The reality is that the Trudeau government is teetering on collapse. The precariousness of its position was exacerbated by the resignation of Freeland and Housing Minister Sean Fraser on the same day. That came months after a minor caucus revolt flamed out, one that could once again be revived if restless backbenchers sense on opportunity to pounce on a highly unpopular Prime Minister; in the meantime, the opposition continues to call for Trudeau’s resignation.
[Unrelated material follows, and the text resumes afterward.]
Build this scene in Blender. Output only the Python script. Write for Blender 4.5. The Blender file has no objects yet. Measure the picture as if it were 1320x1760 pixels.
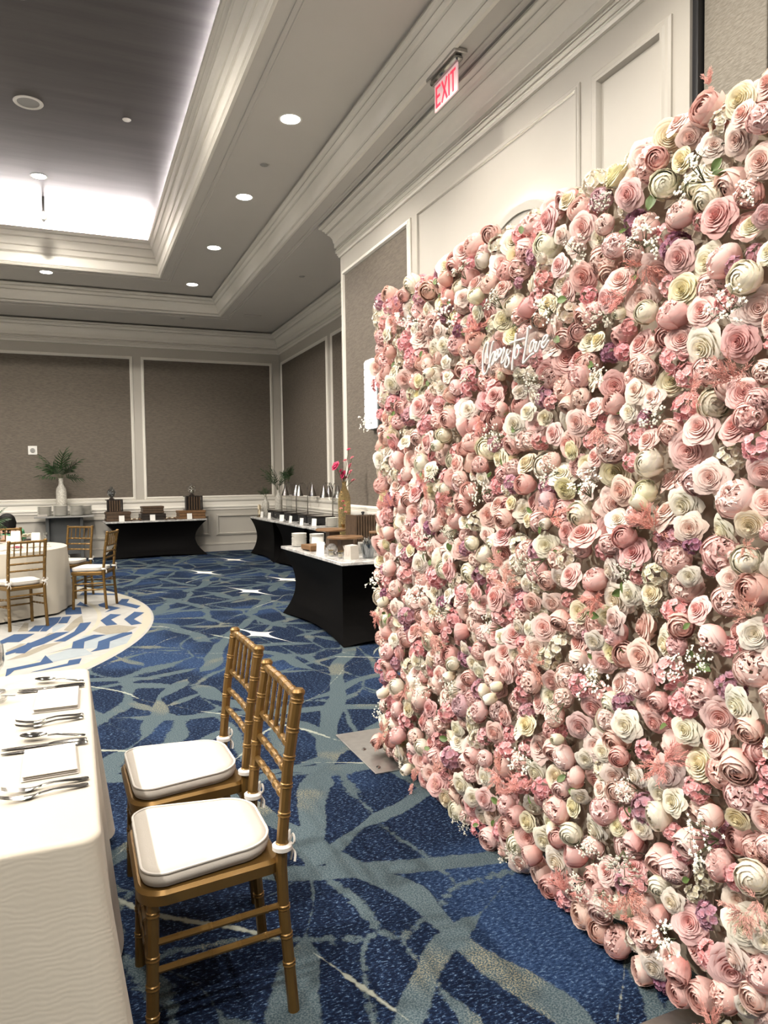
import bpy, math, random
from mathutils import Vector, Matrix, Quaternion
PI = math.pi
random.seed(7)
scene = bpy.context.scene
C = bpy.context.collection

# ------------------------------------------------------------------ camera
YAW, PITCH, ROLL, FPX, CAMH = 0.400522, -0.0457086, -0.013526, 1252.55, 1.5
_f = Vector((math.sin(YAW)*math.cos(PITCH), math.cos(YAW)*math.cos(PITCH), math.sin(PITCH)))
_r = Vector((math.cos(YAW), -math.sin(YAW), 0.0))
_u = _r.cross(_f)
_rr = _r*math.cos(ROLL) + _u*math.sin(ROLL)
_uu = _u*math.cos(ROLL) - _r*math.sin(ROLL)
cam_data = bpy.data.cameras.new('camera')
cam_data.sensor_fit = 'HORIZONTAL'
cam_data.sensor_width = 36.0
cam_data.lens = 36.0*FPX/1320.0
cam_data.clip_start = 0.05
cam = bpy.data.objects.new('camera', cam_data)
C.objects.link(cam)
m = Matrix.Identity(4)
for i in range(3):
    m[i][0] = _rr[i]; m[i][1] = _uu[i]; m[i][2] = -_f[i]
m[0][3], m[1][3], m[2][3] = 0.0, 0.0, CAMH
cam.matrix_world = m
scene.camera = cam

# ------------------------------------------------------------------ world, exposure
world = bpy.data.worlds.new('world')
scene.world = world
world.use_nodes = True
world.node_tree.nodes['Background'].inputs[0].default_value = (1.0, 0.95, 0.88, 1)
world.node_tree.nodes['Background'].inputs[1].default_value = 0.05
scene.view_settings.view_transform = 'Standard'
scene.view_settings.look = 'None'
scene.view_settings.exposure = 0.85
scene.view_settings.gamma = 1.0
scene.view_settings.use_curve_mapping = False

scene.cycles.max_bounces = 5
scene.cycles.diffuse_bounces = 3
scene.cycles.glossy_bounces = 3
scene.cycles.transmission_bounces = 3
scene.cycles.transparent_max_bounces = 8
scene.cycles.caustics_reflective = False
scene.cycles.caustics_refractive = False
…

It’s unclear whether most of the measures proposed in the 2024 Fall Economic Statement will be enacted by this government. What is clear is that Justin Trudeau, and many of the Liberal policies designed to deliver a boost in the polls, are on political life support. The country’s finances—while not necessarily in grave condition—are as unhealthy as ever. Will change come to Ottawa in the New Year, bringing with it a renewed sense of fiscal prudence?